Honestly it’s something I’m not proud to say, but life works in weird ways. After my parent’s divorce I ended up living with my father, finding myself in a condo that he payed the rent for while I was looking for a job. Well I finally found that job, but about a month too late.
And what sucks the most is how bad I feel for my roommate. Together we were living in Ohio together, kickin’ ass in our own condo and gettin’ shit done. We both really liked the freedom of living on our own, having people over when we wanted, gaming until the sun came up and having somebody crashed on our couch every night.

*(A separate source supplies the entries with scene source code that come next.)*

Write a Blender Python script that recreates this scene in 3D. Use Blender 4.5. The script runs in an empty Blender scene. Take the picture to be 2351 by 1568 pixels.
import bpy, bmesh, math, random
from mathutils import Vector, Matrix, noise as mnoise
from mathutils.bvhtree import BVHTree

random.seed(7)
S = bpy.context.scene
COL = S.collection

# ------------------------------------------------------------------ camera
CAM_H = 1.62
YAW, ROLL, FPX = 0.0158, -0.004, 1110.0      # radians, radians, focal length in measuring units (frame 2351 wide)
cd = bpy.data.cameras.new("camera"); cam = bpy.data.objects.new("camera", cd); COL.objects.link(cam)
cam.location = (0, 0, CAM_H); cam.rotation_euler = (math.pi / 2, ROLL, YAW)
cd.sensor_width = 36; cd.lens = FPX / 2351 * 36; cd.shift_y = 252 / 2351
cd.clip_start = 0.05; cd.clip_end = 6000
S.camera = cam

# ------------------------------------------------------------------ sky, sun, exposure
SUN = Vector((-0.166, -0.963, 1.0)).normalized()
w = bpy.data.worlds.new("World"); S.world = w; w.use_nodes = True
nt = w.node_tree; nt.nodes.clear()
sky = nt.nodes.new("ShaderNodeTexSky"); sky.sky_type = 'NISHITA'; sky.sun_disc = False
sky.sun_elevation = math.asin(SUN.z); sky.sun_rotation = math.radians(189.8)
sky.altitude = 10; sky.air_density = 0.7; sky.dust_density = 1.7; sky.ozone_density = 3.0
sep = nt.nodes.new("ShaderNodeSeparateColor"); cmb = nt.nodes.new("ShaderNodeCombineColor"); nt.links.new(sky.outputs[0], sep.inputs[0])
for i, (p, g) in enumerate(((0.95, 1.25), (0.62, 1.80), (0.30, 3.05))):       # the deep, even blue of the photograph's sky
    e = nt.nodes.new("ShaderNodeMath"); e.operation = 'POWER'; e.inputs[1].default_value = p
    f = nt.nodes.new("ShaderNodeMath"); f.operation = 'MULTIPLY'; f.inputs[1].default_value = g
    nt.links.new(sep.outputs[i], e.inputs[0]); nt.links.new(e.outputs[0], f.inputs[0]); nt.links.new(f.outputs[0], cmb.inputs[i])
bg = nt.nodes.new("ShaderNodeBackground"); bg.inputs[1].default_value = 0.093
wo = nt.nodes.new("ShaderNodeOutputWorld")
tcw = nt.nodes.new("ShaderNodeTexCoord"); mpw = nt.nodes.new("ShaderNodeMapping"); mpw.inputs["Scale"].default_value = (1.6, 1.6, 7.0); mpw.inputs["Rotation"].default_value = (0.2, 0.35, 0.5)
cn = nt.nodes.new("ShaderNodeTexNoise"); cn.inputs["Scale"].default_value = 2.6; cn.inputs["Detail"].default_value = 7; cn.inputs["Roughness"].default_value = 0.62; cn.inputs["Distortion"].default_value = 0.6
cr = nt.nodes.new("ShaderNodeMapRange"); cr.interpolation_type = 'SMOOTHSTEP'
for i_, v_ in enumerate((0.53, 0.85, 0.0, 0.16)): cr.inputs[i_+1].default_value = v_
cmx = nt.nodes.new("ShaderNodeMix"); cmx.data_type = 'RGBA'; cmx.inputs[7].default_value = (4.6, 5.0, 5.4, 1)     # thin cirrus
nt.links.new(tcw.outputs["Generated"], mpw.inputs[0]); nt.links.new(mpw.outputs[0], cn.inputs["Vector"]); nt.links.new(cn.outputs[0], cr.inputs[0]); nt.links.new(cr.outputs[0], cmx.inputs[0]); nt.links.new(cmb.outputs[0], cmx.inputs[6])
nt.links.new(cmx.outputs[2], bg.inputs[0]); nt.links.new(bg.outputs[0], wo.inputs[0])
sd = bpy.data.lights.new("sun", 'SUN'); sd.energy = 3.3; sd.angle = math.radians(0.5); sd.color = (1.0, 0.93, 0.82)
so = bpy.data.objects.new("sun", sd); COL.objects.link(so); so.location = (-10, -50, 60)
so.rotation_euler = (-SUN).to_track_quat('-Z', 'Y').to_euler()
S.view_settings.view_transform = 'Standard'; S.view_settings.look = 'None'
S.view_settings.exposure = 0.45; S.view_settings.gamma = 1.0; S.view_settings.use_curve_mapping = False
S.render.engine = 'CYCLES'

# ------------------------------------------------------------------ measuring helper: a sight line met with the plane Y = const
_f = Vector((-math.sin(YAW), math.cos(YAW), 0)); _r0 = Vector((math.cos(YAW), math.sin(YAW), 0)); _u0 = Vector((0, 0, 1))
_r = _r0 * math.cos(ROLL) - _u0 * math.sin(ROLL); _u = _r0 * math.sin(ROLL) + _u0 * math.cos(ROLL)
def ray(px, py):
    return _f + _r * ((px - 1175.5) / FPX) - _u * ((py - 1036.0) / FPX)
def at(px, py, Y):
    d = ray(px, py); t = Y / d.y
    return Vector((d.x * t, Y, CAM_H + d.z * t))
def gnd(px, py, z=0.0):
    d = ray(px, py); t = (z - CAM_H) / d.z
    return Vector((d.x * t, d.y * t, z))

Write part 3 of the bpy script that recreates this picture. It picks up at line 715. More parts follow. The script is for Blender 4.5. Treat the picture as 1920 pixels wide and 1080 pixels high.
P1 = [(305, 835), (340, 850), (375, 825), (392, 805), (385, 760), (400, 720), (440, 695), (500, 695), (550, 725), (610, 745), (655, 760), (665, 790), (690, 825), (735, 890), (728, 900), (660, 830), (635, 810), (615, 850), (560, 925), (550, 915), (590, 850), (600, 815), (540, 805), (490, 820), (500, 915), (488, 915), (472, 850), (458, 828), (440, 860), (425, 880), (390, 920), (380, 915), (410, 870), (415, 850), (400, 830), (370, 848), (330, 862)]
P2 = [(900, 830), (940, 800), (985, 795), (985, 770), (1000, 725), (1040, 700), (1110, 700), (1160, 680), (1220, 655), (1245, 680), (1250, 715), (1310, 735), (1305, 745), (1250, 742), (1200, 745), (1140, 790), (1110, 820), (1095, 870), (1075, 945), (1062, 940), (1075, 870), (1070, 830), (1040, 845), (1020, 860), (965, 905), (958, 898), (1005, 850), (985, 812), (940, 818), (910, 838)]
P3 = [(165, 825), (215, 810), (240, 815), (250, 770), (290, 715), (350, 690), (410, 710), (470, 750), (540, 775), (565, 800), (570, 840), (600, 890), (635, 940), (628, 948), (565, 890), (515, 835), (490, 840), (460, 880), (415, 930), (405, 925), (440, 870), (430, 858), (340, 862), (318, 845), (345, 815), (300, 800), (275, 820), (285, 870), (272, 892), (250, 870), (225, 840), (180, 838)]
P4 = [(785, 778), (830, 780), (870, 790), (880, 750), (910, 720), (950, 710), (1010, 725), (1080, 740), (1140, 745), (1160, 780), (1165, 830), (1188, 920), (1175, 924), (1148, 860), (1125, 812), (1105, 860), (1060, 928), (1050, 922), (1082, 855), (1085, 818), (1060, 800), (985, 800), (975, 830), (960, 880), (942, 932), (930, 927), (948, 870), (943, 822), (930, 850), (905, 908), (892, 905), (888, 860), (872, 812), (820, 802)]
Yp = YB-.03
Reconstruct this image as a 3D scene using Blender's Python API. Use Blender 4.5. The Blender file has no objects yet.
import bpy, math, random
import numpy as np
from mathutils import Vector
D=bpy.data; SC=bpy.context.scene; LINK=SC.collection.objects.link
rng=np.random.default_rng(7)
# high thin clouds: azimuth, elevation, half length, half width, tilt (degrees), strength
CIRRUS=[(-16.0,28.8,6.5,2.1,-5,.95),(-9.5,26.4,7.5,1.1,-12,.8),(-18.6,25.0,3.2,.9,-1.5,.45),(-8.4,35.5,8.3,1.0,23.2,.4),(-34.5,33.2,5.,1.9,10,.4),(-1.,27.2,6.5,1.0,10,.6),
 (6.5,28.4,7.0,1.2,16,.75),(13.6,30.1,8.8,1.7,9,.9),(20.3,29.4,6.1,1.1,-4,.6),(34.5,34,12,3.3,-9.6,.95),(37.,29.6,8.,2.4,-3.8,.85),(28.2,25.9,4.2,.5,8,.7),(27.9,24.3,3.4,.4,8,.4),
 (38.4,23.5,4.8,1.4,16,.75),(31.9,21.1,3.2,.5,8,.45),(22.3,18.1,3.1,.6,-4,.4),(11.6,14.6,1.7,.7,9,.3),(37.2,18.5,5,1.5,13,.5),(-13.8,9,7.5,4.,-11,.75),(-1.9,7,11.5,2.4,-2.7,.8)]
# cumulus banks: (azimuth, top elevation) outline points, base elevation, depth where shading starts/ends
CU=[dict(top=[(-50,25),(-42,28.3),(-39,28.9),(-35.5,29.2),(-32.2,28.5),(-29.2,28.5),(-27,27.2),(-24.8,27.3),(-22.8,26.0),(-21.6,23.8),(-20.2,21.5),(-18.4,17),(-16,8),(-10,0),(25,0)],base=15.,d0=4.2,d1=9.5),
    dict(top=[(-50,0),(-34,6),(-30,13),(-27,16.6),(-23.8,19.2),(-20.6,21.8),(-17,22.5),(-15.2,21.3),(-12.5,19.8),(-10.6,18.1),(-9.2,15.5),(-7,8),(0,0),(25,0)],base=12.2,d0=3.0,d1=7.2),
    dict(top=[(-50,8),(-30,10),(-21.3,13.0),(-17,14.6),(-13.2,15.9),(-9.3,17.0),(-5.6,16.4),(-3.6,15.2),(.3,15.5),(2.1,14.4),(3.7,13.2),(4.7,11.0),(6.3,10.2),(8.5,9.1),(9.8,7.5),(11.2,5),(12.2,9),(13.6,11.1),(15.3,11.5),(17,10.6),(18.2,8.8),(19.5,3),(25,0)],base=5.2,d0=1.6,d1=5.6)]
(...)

But the real world found me, and I derailed the gravy-train for Steven and I, to which I feel pretty bad about. Not to mention the financial burden I put on the people around me, my parents especially. But I’m trying to shrug it off sure, but I think the stupider lesson would be to not learn something from it. Obviously I feel like shit about the whole process, but it’s something that my actions will help speak louder than anything I can say at this point.
But the good thing to come out of this is the obvious reduction in possessions. I mean, I’ve been looking for a cathartic purge for a while now, and having to take everything out of your house that’s important to you in a month’s time is just that. And cut off a few weekends with work and weddings and you’ve basically got a few car-trips to take everything you want and need.
It’s actually pretty nice.
But at the end of the day I’m happy to still have a place to sleep. I can honestly say that Kristine’s been an enormous fountain of strength for me. She’s pushing me to follow up and complete things, has been there for me to help cope with all of this, and just plain been there to help me get shit from A to B. Plus my brother’s wedding, and she still rolls around like a rock star. God damn do I feel like the luckiest guy for getting to be with a woman like her.
Filed under: Uncategorized | 3 Comments
Tags: birdypwns, eviction, eviction notice, House, Kristine
sucky situation to find yourself in, but sometimes it takes a jolt like this to make ya re-think things and make decisions. many times in my life its taken having a rug yanked out from underneath me to get me on a different path.
“God damn do I feel like the luckiest guy for getting to be a woman like her.”
Missing a word, or am I missing something here?
Well Dan, I don’t really feel bad about the situation of actually having to leave. Like I said, I feel the worst for putting everyone around me in this situation, y’know? My family and friends have all been strained one way or the other with this. But I’m hoping that jolt will help but some ease up the people around me, and I do find the right path.
Yeah Ry, I missed a word. It’s corrected now.